Celtics and Avery Bradley find winning hard without Rajon Rondo

The Celtics loss to the Denver Nuggets showed what has already been evident. That when the game gets tight and you need someone to get them in the right spots, Rondo is sorely missed.  It was painful to watch Avery Bradley and Courtney Lee drown under the responsibility of having to run a set play.

Reality set in and the team reverted back to what it knows to do best; shoot jump shots. Everyone took part in this shoot-em out affair and the Celtics lack of athleticism and toughness in the middle hurt them. Kenneth Faried did whatever he wanted in the paint.  He reached over, through, around, under, no matter which way you slice it he made Brandon Bass invisible.  Which in hindsight isn't a hard thing to do.  It would have been nice to have someone, other than Rondo and KG capable of giving a consistent effort on the boards.

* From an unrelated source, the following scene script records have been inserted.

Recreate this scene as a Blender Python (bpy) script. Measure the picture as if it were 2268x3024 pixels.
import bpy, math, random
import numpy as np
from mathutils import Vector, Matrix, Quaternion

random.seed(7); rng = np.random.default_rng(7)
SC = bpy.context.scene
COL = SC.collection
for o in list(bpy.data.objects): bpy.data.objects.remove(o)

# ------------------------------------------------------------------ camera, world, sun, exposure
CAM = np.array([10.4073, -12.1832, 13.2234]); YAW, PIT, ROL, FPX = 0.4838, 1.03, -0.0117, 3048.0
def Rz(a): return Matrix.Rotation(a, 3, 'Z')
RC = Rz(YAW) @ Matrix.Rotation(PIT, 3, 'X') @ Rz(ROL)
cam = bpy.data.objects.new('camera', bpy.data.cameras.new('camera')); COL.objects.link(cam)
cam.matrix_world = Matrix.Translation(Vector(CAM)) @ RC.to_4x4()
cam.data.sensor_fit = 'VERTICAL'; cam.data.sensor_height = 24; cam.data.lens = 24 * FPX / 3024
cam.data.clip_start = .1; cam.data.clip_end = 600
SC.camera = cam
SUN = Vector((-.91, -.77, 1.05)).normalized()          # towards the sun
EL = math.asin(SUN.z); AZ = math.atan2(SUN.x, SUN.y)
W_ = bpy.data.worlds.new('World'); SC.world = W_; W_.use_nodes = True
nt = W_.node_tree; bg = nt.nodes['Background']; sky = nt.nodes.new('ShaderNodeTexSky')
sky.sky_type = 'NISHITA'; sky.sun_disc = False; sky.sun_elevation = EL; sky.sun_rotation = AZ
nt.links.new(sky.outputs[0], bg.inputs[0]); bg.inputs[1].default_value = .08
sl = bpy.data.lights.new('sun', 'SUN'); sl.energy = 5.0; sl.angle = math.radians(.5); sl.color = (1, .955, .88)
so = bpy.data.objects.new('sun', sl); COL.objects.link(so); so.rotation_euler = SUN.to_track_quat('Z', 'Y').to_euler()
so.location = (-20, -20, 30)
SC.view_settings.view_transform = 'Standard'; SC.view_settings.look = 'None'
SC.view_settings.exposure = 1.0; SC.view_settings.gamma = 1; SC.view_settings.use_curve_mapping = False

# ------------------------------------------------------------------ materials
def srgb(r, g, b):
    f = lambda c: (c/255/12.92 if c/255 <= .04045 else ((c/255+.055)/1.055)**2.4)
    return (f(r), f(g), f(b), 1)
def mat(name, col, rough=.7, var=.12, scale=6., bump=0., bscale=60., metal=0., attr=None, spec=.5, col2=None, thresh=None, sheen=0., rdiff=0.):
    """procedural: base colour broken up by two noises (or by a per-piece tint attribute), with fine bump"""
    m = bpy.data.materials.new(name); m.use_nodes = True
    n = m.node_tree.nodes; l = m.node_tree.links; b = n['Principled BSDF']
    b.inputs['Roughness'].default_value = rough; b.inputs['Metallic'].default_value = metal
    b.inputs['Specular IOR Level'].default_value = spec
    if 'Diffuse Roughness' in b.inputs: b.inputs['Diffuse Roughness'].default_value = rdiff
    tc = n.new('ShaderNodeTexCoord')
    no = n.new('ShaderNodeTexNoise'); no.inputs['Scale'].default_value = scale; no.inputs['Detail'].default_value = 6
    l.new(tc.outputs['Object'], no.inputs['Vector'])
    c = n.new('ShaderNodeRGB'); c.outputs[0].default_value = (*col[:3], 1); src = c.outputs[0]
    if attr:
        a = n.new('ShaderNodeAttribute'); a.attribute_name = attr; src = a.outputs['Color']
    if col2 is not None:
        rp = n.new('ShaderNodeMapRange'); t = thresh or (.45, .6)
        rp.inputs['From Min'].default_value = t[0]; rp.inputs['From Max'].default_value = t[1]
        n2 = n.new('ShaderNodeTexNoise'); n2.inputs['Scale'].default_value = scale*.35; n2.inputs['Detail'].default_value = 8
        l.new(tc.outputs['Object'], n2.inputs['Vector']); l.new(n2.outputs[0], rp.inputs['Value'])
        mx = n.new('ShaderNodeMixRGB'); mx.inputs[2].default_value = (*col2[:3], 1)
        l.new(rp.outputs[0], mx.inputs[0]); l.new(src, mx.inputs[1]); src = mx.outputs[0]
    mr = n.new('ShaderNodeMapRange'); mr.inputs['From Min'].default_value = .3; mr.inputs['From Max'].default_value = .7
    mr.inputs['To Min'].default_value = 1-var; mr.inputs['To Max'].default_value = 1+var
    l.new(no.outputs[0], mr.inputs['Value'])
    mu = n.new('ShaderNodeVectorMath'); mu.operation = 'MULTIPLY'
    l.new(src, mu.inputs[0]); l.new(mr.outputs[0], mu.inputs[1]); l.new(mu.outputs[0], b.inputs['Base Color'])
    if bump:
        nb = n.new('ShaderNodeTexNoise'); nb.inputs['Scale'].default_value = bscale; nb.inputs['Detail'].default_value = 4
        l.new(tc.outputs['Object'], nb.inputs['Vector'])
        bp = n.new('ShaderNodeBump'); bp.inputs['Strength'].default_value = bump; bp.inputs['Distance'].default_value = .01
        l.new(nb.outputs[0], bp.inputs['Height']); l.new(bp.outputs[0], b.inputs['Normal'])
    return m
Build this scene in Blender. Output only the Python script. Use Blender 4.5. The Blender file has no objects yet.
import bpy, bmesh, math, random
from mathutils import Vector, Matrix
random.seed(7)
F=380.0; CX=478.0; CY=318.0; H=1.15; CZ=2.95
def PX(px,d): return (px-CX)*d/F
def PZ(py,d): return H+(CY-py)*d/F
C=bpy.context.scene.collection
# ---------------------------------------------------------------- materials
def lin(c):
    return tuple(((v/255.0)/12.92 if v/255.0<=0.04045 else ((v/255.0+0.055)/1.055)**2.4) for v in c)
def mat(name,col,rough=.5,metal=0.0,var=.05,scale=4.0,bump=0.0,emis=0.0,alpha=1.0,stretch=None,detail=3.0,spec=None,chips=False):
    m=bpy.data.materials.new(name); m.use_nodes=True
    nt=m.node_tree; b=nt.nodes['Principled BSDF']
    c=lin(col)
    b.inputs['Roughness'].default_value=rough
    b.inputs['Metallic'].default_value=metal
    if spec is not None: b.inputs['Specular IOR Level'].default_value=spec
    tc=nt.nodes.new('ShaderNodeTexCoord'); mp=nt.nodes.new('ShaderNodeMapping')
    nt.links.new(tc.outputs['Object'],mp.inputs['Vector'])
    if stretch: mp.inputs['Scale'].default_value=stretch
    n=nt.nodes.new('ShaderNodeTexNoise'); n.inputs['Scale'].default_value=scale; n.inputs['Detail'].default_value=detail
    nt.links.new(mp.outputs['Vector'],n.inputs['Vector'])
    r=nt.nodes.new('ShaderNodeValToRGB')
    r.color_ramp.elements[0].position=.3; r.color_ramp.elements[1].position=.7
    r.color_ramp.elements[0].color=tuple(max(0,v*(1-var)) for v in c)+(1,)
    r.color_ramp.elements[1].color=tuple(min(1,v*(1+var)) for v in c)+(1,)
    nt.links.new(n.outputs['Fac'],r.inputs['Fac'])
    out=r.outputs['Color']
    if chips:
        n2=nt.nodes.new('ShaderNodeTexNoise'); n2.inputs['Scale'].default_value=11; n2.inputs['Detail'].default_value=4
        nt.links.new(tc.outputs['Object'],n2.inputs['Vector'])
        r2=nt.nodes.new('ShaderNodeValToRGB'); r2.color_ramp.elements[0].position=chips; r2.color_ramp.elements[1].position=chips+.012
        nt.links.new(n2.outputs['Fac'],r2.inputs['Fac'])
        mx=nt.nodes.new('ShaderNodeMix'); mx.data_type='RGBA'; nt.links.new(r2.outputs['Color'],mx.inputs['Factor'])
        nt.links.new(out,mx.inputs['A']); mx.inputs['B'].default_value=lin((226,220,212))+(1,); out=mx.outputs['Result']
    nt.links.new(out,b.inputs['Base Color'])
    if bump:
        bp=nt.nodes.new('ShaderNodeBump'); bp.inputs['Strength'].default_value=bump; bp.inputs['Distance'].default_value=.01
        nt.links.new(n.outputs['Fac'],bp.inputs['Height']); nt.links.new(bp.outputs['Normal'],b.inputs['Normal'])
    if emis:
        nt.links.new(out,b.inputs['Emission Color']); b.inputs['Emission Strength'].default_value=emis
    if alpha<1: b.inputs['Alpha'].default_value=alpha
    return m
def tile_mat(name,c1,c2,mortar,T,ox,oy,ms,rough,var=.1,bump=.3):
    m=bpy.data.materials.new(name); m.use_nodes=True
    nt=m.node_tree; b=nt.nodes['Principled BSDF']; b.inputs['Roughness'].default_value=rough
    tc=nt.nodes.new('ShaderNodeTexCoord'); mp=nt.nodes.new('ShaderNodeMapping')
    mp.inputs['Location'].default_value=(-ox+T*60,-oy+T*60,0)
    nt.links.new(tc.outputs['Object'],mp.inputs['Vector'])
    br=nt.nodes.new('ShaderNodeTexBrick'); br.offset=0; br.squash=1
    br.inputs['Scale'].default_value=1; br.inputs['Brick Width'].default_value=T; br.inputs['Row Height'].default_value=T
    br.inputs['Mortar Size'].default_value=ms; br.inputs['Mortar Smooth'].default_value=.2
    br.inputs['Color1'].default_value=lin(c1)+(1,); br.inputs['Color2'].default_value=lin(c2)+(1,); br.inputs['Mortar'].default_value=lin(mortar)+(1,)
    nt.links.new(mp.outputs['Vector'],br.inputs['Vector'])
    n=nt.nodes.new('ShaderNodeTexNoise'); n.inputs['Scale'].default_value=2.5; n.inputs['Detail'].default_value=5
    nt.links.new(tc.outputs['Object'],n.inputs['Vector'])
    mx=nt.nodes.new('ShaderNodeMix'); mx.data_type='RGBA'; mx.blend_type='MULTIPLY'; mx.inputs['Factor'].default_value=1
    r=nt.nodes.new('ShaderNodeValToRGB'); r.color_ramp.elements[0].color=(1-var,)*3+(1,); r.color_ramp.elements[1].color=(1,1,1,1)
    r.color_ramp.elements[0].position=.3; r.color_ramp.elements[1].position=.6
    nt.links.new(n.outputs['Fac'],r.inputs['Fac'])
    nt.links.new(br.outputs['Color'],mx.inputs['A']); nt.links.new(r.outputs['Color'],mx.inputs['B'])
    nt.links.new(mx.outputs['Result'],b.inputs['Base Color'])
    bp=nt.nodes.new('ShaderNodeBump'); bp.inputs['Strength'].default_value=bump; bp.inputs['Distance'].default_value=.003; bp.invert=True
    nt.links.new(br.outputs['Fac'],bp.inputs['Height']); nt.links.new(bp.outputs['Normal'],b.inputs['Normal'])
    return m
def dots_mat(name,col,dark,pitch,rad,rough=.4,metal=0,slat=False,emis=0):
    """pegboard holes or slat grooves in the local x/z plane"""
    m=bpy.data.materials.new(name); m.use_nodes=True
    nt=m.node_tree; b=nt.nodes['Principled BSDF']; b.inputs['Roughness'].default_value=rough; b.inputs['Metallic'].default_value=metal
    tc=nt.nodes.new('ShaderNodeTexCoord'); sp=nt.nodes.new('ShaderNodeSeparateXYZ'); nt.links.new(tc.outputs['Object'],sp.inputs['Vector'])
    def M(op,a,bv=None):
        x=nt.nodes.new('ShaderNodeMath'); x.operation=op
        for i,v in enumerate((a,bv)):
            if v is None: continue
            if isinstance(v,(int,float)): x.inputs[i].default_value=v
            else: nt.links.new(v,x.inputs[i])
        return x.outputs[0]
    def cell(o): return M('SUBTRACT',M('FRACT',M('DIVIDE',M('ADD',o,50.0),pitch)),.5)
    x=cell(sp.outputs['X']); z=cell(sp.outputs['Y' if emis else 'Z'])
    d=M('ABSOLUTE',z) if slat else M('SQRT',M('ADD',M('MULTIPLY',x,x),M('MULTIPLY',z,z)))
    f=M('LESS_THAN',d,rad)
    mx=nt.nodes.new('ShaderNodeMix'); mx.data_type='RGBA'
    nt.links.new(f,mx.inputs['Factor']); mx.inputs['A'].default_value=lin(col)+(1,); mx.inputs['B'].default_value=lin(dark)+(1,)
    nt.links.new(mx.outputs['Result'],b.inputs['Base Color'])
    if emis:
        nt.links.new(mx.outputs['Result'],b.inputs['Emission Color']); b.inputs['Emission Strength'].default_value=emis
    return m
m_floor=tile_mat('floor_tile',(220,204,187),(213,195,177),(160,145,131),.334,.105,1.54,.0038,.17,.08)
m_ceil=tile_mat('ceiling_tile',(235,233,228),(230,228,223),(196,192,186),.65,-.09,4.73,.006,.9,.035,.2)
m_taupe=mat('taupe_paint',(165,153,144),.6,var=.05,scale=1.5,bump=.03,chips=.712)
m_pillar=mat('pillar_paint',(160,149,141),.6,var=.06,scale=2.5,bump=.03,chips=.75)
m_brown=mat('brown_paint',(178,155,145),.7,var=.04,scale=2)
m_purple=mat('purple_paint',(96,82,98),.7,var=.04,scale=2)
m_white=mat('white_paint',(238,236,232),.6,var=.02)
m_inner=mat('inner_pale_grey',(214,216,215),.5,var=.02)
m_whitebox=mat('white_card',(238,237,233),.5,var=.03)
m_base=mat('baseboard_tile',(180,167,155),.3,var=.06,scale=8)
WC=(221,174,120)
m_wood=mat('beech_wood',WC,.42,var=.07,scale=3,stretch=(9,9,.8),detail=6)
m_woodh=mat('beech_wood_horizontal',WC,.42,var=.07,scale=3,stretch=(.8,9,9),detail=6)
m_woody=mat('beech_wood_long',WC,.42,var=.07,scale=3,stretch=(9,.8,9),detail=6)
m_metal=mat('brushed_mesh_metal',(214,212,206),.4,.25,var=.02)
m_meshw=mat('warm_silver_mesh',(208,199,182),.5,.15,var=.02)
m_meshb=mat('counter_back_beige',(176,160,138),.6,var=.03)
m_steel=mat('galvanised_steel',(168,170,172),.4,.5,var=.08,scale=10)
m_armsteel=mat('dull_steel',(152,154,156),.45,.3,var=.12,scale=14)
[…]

Paul Pierce and KG have not had to carry a team by themselves in over 6 years and I don't think that they have the energy required to do so.  They have always had 'the young fella' Rondo, to be the brash, bold, irritating force he can be when the pressure is on.  AB, JET, nor Lee combined can do what Rondo does; that is to make a triple double seem almost pedestrian by nature. These are the dog days of the NBA season and Avery Bradley has never been in this position.

You can see how his trademark defense is slipping; you can tell that he has a new found respect for the injured all-star's ability to do what he does so well. It is a baptism by fire under any circumstances, but to do it for the most storied franchise in the NBA is another thing.

Rondo has been the lightning rod for things that is going wrong with the Celtics and even when he does excel, they call him selfish.  It is what it is, but the evidence is clear, Avery Bradley has to step-up his performance or the Celtics will suddenly find themselves hanging on as the eighth-seed.

They face Kobe and the "sideshow" Dwight Howard tonight; both teams are struggling for their own reasons,  but Boston must stem the tide and not slip back into the odd habit of compiling extended losing streaks.